Jodhi May plays Claire


What attracted you to the role?


"I read the script and immediately felt that I had to do it or die! It really was one of the most powerful scripts that I have ever read. It was a part I was desperate to play and I felt absolute conviction about it. I thought it was a brilliant piece of writing from Guy [Hibbert], a particularly exciting writer. He has a way of drawing you in to a very emotional, intimate drama between people and he approaches it in a very personal way through characters."


How did you find filming in South Africa?


"We shot it in South Africa and the streets were spick and span, unbelievably clean, so we had to get dirt put down so as to create an environment that was Nigerian. David [Attwood] is such a great director and it was a very happy experience. Everyone felt that they were taking part in something that they believed they had to be involved in. It's a subject that a lot of television channels would feel a little nervous about tackling because of the politics involved, however, I think it's really bold, brave and admirable – the kind of drama that should be made more often."

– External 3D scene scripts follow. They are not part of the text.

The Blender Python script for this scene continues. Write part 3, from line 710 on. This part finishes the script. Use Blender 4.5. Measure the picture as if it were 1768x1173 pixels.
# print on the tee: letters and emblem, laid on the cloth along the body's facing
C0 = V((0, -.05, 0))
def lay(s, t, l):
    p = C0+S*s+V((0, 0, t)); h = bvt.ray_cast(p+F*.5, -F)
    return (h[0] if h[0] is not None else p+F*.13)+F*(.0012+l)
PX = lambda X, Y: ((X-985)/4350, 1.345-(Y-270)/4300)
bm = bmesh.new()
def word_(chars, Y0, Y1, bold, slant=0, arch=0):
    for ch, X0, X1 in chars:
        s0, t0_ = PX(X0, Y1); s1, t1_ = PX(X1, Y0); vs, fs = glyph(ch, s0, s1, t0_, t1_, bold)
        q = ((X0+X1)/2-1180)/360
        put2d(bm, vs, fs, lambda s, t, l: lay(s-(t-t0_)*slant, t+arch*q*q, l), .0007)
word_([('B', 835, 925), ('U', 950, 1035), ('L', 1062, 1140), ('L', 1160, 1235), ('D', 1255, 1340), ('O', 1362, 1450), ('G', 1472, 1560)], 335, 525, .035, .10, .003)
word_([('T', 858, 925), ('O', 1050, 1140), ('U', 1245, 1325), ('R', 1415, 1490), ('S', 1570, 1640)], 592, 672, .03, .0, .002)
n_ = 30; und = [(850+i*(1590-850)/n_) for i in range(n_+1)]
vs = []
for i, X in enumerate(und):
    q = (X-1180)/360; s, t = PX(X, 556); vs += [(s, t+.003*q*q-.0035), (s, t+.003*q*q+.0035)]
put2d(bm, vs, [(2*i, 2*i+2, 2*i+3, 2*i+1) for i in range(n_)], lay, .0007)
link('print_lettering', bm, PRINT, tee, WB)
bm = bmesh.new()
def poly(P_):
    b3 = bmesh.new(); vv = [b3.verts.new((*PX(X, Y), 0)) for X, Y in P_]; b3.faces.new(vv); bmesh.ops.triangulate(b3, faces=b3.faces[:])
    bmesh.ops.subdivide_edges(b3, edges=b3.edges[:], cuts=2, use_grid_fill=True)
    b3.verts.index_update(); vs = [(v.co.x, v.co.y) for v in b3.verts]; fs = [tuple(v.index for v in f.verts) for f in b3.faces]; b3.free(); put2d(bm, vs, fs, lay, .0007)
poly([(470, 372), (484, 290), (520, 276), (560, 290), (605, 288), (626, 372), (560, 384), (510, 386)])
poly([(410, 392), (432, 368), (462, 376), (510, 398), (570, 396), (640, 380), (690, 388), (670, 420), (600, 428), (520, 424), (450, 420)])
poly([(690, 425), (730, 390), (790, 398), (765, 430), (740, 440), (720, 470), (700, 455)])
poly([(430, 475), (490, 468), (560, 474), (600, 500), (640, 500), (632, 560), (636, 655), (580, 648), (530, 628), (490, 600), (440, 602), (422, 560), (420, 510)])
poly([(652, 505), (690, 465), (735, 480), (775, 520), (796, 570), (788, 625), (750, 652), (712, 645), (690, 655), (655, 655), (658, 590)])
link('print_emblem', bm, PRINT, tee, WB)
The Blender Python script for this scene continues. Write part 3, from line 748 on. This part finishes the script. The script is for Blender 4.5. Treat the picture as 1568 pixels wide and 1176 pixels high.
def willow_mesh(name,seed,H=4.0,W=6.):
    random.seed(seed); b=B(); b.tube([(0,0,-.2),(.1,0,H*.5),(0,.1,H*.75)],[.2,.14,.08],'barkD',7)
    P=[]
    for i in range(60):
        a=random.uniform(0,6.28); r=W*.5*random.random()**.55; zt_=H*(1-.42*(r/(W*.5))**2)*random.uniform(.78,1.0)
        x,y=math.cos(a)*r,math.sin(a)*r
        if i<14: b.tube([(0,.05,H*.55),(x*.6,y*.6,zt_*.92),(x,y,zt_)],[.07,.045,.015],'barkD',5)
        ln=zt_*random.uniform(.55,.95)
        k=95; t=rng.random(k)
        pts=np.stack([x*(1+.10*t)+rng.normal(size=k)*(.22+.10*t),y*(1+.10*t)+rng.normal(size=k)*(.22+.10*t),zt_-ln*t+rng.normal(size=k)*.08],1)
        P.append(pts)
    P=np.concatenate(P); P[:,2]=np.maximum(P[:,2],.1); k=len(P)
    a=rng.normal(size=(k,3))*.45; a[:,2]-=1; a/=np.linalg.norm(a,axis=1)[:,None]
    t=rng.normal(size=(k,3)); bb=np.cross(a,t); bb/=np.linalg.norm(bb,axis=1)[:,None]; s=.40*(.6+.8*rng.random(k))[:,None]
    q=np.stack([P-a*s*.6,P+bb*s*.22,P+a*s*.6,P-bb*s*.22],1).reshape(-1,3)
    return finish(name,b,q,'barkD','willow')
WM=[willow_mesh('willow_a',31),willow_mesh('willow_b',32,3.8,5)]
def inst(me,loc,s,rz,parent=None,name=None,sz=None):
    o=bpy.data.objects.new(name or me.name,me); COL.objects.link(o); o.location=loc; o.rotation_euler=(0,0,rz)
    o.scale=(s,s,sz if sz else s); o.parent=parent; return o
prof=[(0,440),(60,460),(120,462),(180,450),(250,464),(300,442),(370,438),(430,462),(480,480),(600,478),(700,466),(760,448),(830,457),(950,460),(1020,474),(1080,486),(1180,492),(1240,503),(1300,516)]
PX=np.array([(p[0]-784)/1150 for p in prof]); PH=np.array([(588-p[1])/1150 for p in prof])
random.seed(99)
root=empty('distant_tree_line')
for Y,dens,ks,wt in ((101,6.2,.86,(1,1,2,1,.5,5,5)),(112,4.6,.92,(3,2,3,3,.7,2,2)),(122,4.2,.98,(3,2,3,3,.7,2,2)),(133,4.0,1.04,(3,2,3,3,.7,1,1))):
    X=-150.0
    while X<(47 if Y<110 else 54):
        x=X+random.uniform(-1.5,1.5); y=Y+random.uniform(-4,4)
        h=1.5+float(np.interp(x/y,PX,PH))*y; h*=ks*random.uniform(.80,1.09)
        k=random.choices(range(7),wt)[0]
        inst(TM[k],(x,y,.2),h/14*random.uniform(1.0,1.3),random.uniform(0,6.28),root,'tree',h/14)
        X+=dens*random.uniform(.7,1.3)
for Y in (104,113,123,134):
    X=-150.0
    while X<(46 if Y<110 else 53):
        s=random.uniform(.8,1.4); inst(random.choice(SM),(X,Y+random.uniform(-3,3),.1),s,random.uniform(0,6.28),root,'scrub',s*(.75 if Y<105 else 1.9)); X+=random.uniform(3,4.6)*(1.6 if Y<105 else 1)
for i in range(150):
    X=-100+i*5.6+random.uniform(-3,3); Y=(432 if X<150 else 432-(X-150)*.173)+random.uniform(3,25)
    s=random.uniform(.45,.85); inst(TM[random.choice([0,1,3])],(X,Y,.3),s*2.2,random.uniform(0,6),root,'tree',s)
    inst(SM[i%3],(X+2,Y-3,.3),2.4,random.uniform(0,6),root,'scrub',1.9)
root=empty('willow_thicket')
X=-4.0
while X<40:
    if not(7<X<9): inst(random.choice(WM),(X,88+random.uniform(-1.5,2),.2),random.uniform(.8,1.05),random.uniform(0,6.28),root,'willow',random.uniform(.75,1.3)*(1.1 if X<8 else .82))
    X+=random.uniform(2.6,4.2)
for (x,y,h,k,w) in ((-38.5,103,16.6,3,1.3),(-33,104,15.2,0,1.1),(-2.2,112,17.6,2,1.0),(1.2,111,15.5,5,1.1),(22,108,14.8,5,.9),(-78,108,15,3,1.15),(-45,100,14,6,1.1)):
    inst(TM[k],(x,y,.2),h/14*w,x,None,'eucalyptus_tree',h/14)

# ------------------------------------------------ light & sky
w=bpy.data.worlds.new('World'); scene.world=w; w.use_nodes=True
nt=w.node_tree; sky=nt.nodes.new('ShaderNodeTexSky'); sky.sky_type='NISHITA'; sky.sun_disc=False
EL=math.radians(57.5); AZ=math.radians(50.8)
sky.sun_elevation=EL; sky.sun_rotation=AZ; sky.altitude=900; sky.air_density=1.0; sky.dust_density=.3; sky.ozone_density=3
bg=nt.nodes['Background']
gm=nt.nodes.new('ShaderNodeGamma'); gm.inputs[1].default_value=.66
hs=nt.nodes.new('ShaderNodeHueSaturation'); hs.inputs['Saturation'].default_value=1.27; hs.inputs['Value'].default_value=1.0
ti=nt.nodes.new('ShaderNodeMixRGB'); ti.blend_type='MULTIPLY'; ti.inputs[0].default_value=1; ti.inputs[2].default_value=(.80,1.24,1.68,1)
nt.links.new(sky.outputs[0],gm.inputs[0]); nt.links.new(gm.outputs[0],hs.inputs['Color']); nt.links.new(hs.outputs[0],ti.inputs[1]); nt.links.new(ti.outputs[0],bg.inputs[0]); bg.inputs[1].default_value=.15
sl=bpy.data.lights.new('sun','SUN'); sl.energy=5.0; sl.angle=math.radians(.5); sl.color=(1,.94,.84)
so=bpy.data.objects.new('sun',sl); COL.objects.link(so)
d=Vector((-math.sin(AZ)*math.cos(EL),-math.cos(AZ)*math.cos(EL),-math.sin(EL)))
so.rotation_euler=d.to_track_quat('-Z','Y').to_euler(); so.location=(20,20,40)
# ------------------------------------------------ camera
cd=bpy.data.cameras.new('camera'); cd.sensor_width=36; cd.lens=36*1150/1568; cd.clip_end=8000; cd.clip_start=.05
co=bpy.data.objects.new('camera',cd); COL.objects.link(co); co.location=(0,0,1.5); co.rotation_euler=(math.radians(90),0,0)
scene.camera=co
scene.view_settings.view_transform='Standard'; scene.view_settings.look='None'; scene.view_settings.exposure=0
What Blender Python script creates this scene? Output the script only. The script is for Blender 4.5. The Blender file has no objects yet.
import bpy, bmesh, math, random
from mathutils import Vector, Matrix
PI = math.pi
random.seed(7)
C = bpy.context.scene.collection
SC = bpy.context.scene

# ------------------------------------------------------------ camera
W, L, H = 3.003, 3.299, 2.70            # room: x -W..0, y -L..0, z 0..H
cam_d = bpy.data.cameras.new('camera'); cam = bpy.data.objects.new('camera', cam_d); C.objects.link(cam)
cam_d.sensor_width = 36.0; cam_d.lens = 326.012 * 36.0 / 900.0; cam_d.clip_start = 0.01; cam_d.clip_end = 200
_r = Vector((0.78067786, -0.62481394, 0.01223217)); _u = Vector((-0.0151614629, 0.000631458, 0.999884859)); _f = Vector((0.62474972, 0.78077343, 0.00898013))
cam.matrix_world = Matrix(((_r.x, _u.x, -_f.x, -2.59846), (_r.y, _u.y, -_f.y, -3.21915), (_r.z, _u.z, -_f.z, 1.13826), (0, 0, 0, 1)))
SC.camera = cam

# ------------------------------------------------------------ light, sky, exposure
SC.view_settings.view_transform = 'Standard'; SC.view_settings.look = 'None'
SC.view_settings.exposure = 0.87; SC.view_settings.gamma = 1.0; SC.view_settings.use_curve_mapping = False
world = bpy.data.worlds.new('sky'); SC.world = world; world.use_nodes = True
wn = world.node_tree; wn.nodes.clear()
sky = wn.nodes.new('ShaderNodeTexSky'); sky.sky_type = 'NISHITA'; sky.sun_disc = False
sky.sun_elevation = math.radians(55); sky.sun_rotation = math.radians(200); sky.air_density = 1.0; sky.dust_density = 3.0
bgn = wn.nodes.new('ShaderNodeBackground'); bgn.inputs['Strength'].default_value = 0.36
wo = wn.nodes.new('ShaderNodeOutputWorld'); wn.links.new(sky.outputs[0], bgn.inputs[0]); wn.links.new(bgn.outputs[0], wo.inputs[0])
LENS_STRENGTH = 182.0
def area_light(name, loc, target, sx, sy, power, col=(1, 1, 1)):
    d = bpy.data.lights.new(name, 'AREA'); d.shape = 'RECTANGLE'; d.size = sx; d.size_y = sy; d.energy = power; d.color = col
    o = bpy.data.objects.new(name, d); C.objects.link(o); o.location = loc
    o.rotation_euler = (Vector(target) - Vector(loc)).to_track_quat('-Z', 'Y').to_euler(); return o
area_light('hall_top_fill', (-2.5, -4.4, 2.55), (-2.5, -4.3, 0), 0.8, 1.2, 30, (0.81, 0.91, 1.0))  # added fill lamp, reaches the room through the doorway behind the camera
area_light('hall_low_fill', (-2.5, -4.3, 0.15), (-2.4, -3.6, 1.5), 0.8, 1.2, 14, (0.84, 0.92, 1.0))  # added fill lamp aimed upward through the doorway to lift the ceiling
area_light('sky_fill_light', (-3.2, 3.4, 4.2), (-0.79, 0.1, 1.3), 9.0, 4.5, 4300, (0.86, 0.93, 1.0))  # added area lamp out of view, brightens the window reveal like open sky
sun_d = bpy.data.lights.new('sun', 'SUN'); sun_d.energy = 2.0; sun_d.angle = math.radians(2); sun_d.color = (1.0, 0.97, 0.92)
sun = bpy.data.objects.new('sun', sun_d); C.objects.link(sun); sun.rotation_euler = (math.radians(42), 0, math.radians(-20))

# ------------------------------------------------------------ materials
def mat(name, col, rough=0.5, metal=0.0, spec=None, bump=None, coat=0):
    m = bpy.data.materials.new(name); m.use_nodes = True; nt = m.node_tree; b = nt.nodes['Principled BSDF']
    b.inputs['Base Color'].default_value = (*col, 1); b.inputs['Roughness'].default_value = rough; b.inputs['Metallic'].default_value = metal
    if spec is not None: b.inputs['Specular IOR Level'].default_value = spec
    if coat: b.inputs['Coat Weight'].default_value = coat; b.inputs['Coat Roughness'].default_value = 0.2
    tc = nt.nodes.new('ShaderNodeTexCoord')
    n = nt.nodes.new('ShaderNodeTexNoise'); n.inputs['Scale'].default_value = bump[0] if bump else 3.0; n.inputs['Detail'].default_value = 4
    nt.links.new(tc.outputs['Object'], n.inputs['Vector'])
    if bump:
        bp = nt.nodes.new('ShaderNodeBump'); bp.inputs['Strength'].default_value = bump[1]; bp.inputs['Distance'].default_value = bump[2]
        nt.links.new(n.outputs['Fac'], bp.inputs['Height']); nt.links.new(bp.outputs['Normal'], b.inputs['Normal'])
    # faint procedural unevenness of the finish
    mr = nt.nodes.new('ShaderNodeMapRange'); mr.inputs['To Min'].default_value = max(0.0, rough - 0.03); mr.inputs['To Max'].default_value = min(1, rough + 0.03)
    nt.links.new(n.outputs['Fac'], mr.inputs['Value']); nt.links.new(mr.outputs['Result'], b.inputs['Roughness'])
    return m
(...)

How did you enjoy working with the rest of the cast?


"We were completely spoilt by having such an amazing and wonderful cast. They were the nicest, most utterly professional and supportive people to be working with. Naomie [Harris] is unbelievable; she's incredibly generous as an actor and very down to earth. It was an absolute joy working with her and I felt that we were a great team. I thought that was really important, as our characters were such polar opposites of each other. I can't think of a more wonderful actress to be working with."


Did you know much about the oil industry and Nigeria before working on Blood And Oil?


"I did know a bit about the subject before the drama because some oil workers had been kidnapped a few years before I read the script. The politics and conflicts between oil companies and militants that remain unaddressed and unresolved interest me greatly, yet it is very difficult for journalists to get into the territory at all to report from there. It's hugely complicated but Guy's story tells not only an African issue; it's also a global issue with extensive repercussions."


What about identity?


"That is the irony of the situation. It asks the question of identity. How do you create an identity when your heritage is such a colonial one? That, again, is a very political question as well. How does an African state create an identity when their heritage is a colonial one? You could ask the same questions of Zimbabwe or South Africa. It is interesting from that point of view. More pertinently, the whole oil question is a valuable one and much more far reaching. Guy tackles the question brilliantly and confronts all sorts of issues brilliantly. It raises all sorts of questions which I think is great."


What are your views on women starring in thrillers?


"Guy went against the grain in making a story about two women. He writes beautifully and brilliantly for women, but their roles are a gift. I remember Guy saying that in some ways he finds it easier to write women and I think it's just brilliant!"